SEBI Officially Withdraws Recognition of Indian Commodity Exchange Ltd (ICEX)
On December 27, 2024, the Securities and Exchange Board of India (SEBI) officially announced the withdrawal of recognition granted to the Indian Commodity Exchange Ltd (ICEX), marking the exchange’s formal exit from the bourse business. This decision follows SEBI’s earlier action in May 2022, when ICEX was derecognized due to its failure to meet minimum net worth requirements, infrastructural deficiencies, and issues highlighted during inspections.
ICEX, based in Surat, Gujarat, was granted permanent recognition in 2009 under the Forward Contracts (Regulation) Act (FCRA). After the merger of the Forward Markets Commission with SEBI in 2015, ICEX became a recognized stock exchange under the Securities Contracts (Regulation) Act (SCRA). However, due to non-compliance, ICEX appealed to the Securities Appellate Tribunal (SAT), which temporarily allowed ICEX to retain recognition while it worked to raise funds and meet SEBI’s regulatory requirements.

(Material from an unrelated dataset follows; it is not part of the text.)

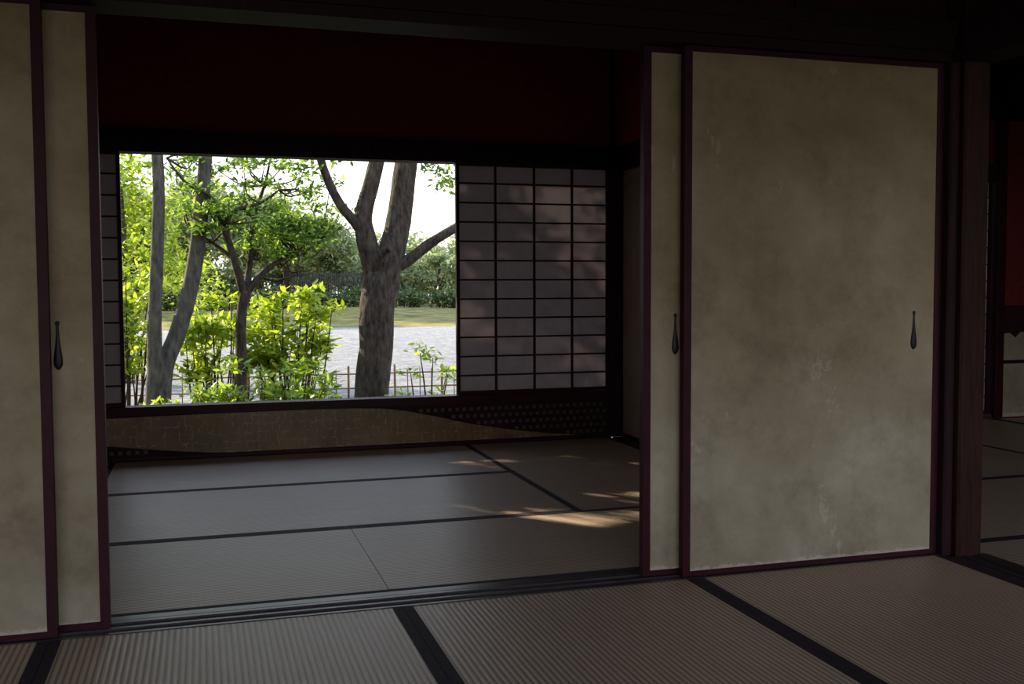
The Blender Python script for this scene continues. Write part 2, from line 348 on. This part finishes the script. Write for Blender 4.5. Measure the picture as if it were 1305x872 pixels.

Despite attempts to raise capital, ICEX encountered difficulties due to SEBI’s shareholding cap of 5% for investors in stock exchanges. In response, ICEX requested an increase in the cap to 51% for five years, but SEBI declined the request. ICEX’s shareholders subsequently passed a resolution in May 2023, approving the voluntary surrender of recognition. This set in motion SEBI’s formal exit process.
As part of the exit procedure, ICEX met several regulatory conditions, including submitting a valuation report, ensuring compliance with tax obligations under the Income Tax Act, and maintaining a database of past transactions. SEBI also required ICEX to change its name and refrain from using the term “stock exchange.” The exchange confirmed that it had no undisclosed third-party liabilities and would take responsibility for any future financial claims.
This move reflects ongoing regulatory scrutiny and consolidation within India’s commodity exchange sector.